Another buffalo will wear roller skates, dispelling the notion that you can't roller-skate in a buffalo herd. Real buffalo, conversely, take their job way too seriously.

"The selective grazing habits of bison is what has shaped the prairie over time," Payne said. "They are exclusively grass eaters that don't eat broad-leaf plants, so they have allowed wild flowers to sparkle on the prairie, which has supported the biotic diversity of prairie life."

Indeed, a young state with a big prairie and a storied past can learn a lot about survival from the buffalo.

Distinguished Oklahoma City artist Mike Larsen, who was commissioned by Devon Energy Corp. to paint its buffalo, said the "revitalization of this creature on earth is something we did right."

Cave drawings around the world attest how the buffalo long has been savored for the nourishment of its meat and the warmth of its hide. It also has been shot at for sport and barely saved from extinction. For all the trouble it's been put through, Larsen said it's finally time to salute the buffalo be celebrating its patriotism.

That's why Larsen's buffalo will be painted in a field of blue.
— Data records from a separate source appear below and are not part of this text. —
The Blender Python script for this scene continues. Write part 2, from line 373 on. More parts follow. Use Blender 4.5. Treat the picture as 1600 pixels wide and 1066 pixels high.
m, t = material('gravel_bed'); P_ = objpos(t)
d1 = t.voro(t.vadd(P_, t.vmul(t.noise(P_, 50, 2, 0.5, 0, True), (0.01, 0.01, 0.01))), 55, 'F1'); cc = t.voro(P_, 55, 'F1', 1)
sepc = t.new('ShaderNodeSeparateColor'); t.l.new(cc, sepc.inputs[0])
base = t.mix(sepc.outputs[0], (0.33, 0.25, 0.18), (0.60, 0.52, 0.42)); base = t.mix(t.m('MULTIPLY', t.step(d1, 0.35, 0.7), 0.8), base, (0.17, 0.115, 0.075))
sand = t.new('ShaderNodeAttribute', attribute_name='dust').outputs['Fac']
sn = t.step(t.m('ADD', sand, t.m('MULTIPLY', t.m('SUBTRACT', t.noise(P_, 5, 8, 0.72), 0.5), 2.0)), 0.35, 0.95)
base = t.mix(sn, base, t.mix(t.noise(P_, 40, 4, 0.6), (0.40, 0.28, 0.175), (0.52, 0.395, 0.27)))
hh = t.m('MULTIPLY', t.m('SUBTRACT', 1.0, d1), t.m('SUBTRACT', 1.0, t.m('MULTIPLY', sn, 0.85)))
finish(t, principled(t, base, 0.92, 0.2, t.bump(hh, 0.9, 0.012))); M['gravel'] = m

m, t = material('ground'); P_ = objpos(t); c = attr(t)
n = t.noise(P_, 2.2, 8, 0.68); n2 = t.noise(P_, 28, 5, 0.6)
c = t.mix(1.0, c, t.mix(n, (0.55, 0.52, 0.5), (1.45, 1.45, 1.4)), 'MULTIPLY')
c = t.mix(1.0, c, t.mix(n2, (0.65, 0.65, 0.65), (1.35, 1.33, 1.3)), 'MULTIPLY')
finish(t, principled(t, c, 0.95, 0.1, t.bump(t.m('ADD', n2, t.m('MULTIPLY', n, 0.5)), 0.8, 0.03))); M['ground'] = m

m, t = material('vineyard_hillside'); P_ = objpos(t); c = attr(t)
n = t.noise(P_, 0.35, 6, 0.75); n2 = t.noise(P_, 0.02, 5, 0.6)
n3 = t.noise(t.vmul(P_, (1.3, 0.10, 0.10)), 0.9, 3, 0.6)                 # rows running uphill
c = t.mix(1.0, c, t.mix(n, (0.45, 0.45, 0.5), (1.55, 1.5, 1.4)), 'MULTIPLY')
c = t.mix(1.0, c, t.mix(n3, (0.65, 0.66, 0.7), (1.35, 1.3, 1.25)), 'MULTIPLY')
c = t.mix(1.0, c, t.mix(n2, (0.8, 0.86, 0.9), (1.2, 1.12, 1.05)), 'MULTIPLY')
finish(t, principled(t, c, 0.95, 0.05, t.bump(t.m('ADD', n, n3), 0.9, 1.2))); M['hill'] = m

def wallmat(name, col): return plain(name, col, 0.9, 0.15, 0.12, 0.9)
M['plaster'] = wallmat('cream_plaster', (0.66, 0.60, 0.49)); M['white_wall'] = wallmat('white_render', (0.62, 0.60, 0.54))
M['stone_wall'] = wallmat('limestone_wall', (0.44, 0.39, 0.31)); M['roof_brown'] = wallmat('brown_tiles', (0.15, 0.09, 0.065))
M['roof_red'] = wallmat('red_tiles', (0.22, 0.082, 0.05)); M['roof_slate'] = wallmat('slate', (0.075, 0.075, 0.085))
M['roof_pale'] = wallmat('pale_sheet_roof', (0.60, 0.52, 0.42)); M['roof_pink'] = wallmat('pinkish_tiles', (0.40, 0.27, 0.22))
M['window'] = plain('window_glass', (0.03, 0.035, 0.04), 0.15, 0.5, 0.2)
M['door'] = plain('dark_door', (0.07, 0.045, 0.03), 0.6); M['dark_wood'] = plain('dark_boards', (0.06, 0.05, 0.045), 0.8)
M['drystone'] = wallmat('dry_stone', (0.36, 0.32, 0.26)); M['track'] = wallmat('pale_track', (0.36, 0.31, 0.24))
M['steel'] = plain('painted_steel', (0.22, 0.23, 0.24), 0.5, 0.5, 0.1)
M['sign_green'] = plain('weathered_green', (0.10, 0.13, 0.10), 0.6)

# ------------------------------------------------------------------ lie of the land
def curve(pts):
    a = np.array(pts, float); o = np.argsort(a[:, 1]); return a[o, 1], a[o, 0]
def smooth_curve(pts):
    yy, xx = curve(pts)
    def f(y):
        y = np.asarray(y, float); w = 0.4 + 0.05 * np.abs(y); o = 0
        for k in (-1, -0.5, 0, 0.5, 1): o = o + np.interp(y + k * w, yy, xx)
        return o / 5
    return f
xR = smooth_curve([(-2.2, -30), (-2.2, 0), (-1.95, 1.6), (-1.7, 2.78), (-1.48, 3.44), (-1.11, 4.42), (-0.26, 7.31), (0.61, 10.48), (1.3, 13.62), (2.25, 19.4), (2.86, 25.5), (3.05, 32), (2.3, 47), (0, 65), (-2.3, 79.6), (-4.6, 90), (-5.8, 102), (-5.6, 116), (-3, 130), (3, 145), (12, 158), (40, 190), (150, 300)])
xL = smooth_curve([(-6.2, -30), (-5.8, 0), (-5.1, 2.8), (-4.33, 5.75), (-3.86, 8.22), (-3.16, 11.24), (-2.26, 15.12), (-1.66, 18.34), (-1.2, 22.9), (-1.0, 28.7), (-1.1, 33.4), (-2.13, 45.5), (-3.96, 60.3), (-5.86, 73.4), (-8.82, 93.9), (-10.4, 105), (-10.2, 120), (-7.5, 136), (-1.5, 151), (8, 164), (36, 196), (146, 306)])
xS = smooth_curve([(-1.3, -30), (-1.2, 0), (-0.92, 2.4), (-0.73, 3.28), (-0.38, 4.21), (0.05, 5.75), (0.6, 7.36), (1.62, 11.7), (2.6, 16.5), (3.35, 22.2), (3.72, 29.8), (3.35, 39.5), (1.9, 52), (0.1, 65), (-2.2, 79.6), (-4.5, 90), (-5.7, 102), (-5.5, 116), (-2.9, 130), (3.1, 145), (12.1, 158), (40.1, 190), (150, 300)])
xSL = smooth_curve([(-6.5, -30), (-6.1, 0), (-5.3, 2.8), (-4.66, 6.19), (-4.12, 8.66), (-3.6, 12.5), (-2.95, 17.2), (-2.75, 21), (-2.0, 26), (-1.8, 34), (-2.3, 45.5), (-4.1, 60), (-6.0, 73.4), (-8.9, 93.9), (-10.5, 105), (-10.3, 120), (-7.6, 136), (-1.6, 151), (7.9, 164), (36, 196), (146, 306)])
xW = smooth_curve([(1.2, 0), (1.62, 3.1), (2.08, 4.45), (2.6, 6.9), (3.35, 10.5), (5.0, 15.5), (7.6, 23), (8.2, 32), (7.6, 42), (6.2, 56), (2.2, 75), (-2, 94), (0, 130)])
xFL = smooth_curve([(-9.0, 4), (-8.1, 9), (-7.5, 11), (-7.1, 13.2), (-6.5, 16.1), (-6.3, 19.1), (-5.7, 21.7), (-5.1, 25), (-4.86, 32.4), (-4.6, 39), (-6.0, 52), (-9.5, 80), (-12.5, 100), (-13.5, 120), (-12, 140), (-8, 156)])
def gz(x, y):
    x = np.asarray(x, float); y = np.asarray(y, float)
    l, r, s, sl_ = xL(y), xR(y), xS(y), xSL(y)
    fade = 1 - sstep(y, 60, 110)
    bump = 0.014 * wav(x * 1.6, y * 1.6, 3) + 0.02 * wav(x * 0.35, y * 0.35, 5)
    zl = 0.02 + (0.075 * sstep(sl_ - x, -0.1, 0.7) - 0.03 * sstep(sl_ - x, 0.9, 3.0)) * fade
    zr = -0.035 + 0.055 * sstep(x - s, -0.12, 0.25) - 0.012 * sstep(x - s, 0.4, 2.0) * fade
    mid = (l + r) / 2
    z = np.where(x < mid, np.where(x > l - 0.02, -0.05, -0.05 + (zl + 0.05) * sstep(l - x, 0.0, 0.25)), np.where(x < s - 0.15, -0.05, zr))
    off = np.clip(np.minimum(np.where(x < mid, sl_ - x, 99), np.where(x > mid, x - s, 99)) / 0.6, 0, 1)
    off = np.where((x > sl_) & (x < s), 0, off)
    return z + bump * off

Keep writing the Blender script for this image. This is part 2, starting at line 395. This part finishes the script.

Thirteen red and white stripes, following the contours of his body, will comprise the rest of the United States flag. Its two horns will be gold-leafed.

Monday, employees of Devon Energy started showing up at his Paseo studio to add the key ingredient - their handprints, which will be substituted for the flag's 50 stars.

"Putting regular stars on it would have been dull," Larsen said.

Chris Biagi, an environmental health and safety remediation specialist, pressed down long and hard as he put his mark on the buffalo.

"He left a heckuva handprint," said Larsen, whose other subjects also are known for their strong facial features and powerful hands.

Devon employees submitted entries in a contest to name the buffalo. The winning name? "Roughneck."

The animal sat untouched in Larsen's studio for two weeks before the idea to łgo with the flag˛ hit him about 3 o'clock in the morning.

"The concept is the hard part," Larsen said. "Then, it is a matter of enjoying the application."

The flag and the buffalo appear to be a natural coupling for Larsen, a patriotic man who says his clear love for Oklahoma is grounded in the state's "people, the space and the calmness."

"People are not the same everywhere," he said. "People here don't really care what you do for a living. They just like the fact that you work."

Larsen said he learned a lot about the nature of Oklahomans at an early age when he tagged along with his uncle, who was delivering some cattle to the Oklahoma City Stockyards.

"Some cows went down in the trailer and my uncle had to get them up before one was killed," Larsen said. "When he finished, he was covered from head to toe in cow crap."

After unloading the cattle, the pair went to Cattleman's Restaurant for breakfast, which was their custom on sale day. Uncle Floyd, sensitive to how he smelled, went to the back door in hopes of getting to eat in a corner in the kitchen.

But to their shock, the restaurant owner ordered them to the front of the restaurant, where they were seated at a table.

There were empty tables all around them because of the odor, but Larsen got to eat a proper breakfast that day.

"The owner said he wouldn't turn away my uncle because it was people like him who built his restaurant," Larsen said.

Larsen now is among those who have not forgotten that the time has come to put the buffalo first in line on the Oklahoma prairie.